Tom Conroy as Winston Smith

17 June 2017

9:00 AM

17 June 2017

9:00 AM

‘It was a bright cold day in April, and the clocks were striking thirteen.’ That is the arresting opening line of George Orwell’s Nineteen Eighty-Four. Published in 1949, it was an immediate success selling 50,000 hardback copies in the UK and an amazing 350,000 in the USA within the first year. Since then it has sold millions of copies around the world, never out of print. One of the defining novels of the 20th century, it has given everyday language numerous terms such as ‘Big Brother (is watching you)’, ‘thought police’, ‘thoughtcrime’, ‘doublethink’, and ‘newspeak’, while the author’s name gave us ‘Orwellian’, meaning repressive or totalitarian.
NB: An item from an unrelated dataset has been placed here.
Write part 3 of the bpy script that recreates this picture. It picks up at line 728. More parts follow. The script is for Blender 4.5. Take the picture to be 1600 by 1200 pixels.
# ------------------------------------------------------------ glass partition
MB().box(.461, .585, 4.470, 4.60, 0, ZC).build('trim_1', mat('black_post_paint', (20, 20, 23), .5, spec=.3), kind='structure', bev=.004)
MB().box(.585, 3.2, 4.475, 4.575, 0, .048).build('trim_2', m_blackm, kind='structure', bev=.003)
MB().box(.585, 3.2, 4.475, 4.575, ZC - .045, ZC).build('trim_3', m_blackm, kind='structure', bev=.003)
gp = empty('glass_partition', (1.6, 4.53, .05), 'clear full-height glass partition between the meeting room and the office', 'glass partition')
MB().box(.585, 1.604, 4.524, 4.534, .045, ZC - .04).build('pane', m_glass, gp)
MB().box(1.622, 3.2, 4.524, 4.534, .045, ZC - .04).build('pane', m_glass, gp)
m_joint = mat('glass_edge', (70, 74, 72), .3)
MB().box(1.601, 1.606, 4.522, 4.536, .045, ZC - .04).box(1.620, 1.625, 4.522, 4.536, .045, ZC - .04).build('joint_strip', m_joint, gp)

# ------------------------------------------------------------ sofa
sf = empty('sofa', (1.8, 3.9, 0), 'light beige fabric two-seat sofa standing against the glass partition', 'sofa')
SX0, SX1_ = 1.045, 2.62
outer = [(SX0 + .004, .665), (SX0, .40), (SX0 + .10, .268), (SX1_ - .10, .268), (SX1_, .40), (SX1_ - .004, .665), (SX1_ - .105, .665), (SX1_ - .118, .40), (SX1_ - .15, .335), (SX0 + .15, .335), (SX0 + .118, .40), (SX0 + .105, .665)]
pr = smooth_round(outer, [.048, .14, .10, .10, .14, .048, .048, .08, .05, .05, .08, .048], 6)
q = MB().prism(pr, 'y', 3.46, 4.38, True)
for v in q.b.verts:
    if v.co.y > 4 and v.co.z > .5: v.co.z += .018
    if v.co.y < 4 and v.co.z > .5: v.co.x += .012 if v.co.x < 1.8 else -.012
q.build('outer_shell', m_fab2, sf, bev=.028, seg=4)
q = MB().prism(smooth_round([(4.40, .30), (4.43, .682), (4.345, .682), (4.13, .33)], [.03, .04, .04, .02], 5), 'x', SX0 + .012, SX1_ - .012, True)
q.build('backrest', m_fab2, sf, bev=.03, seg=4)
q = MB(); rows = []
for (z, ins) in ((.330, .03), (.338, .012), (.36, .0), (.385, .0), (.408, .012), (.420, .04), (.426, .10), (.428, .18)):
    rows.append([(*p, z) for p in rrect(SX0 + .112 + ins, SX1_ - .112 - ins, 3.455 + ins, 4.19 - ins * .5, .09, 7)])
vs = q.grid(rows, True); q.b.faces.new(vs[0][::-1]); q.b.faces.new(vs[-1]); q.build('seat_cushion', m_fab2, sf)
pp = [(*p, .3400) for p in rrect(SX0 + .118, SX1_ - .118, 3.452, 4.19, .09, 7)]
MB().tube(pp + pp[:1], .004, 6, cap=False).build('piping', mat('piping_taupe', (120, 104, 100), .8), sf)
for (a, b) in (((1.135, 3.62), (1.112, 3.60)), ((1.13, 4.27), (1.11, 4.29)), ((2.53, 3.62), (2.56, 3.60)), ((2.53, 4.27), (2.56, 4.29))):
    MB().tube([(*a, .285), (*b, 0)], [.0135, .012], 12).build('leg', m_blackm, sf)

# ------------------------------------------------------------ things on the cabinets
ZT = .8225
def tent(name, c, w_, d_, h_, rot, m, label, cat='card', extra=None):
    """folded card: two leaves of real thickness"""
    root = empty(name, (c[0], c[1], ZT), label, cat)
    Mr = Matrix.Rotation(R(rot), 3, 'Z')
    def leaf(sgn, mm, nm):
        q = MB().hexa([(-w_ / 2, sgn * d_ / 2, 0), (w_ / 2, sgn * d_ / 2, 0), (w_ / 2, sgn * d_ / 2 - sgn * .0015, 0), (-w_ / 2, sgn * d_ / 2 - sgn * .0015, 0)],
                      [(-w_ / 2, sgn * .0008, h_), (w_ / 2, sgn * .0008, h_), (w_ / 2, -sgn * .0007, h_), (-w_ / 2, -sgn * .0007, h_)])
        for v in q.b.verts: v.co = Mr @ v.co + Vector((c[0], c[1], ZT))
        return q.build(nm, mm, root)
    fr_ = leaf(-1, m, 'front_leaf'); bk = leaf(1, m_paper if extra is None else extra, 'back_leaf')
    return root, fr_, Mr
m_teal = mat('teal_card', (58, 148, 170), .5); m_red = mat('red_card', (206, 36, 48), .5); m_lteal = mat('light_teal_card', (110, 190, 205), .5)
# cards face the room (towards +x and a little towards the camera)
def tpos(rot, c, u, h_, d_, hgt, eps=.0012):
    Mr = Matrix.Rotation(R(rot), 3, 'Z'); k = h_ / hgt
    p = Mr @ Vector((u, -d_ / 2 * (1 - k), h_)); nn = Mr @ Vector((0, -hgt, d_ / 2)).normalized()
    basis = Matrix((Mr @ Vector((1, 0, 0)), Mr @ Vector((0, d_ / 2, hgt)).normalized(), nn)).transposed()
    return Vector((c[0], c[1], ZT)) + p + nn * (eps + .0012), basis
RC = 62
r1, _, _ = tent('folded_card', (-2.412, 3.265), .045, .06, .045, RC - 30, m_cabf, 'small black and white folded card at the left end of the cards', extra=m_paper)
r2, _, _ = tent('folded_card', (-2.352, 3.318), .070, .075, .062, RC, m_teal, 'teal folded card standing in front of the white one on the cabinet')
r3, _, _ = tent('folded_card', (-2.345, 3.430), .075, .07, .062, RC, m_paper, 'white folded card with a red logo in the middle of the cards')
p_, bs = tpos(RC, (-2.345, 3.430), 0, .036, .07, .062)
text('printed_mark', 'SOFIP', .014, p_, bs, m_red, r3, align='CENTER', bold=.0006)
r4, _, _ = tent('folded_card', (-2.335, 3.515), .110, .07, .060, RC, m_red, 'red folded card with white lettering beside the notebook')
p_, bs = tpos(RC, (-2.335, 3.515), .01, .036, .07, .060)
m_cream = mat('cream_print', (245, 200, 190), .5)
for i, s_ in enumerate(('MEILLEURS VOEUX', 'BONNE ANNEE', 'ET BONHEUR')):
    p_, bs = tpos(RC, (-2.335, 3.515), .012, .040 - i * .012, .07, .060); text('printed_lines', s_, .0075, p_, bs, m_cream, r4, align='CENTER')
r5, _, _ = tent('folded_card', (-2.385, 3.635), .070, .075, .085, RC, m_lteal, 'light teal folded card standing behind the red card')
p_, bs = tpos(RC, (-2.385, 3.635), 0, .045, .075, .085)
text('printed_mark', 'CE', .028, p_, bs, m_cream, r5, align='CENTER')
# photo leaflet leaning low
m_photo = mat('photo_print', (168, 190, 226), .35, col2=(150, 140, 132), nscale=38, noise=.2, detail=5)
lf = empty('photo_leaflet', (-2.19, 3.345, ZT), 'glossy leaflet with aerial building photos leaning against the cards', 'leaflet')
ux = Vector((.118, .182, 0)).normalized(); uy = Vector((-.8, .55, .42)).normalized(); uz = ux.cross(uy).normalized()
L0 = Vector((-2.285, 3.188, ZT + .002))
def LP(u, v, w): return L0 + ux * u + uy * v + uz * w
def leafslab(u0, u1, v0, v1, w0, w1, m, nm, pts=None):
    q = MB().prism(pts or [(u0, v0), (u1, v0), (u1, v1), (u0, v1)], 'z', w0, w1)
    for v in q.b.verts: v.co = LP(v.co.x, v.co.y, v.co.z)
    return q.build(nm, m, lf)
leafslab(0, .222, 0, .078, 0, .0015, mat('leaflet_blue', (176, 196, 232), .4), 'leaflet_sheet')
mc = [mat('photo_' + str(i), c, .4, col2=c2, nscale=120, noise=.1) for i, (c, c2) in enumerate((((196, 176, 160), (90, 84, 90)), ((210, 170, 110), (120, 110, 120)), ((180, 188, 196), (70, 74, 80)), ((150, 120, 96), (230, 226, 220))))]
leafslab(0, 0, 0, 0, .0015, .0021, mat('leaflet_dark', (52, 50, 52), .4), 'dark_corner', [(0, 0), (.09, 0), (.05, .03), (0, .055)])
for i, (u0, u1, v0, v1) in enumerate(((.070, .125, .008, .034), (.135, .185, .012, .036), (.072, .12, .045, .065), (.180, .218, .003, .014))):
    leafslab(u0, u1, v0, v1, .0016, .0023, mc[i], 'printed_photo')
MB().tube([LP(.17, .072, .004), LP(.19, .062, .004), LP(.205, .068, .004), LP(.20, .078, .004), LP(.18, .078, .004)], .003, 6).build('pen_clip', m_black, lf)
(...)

In fact, his real name was Eric Blair. Already in poor health, he retreated from London life to write the book on the island of Jura in the Inner Hebrides. A prolific journalist and reviewer, he was already something of a literary celebrity with the success of Animal Farm, published in 1945, but his output was brought to a premature end with his death from tuberculosis in 1950, aged only 46.

Now 1984 is on stage in a highly successful adaption by Robert Icke & Duncan Macmillan for Nottingham Playhouse and the Almeida; it has enjoyed three West End seasons. An English touring production has already played Adelaide and Melbourne, is in Brisbane now, next Sydney, Canberra and Perth. A Broadway production opens later this year. There have been several film and TV adaptations of Orwell’s bleak satire; now the stage has its turn.